Khan’s suggestion soon found support from all over the world with the group’s literature translated into 22 languages.

She has also been contacted by people in dozens of countries, including the UK, Australia, India, Pakistan, France and Germany.

Islam sees hijab as an obligatory code of dress, not a religious symbol displaying one’s affiliations.

Free Choice

Wishing to try hijab, Jess Rhodes, a young British non-Muslim, decided to don headscarf for a month after knowing about the event through the internet.

“Because I’m not very skilled I’m wearing what you could call a one-piece hijab – you just pull it over your head. But I’ve discovered the scope is endless. There are all sorts of options,” Jess Rhodes, 21, a student from Norwich in the UK, said.

It was social networking that got Jess Rhodes involved, knowing from her friend Widyan Al Ubudy who lives in Australia and asked her Facebook friends to participate.

“She assured me that I didn’t need to be Muslim, that it was just about modesty, although obviously linked to Islam, so I thought, ‘why not?'” Rhodes said.

“My parents, their natural reaction was to wonder if this was a good idea,” says Rhodes, who decided to wear her hijab for a month.

“They were worried I would be attacked in the street because of a lack of tolerance.”

Rhodes herself was concerned about the reaction.
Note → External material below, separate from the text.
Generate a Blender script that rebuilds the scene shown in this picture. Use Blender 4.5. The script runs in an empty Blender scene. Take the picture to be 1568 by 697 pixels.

“I can’t explain it really but people have been really very helpful, especially in shops,” she says.

Reaching women worldwide, the campaign is a bid to clear image about hijab as a Muslim woman choice.

As a practicing Mormon, Dale, the California resident, understands the importance of faith in daily life.

She says she knows the stigma that surround the headscarf and hopes this is an opportunity to help combat that.

“It’s a good chance to educate people that you can’t make an accurate judgment about someone based solely on what they’re wearing,” says Dale.

Showing the world that women can choose the hijab willingly, Rhodes says it’s a choice she will continue to make.

“I will wear it from time to time,” she says of her hijab.

“I’m saying to the world, my beauty is for my family and my partner. Any woman can wear this.”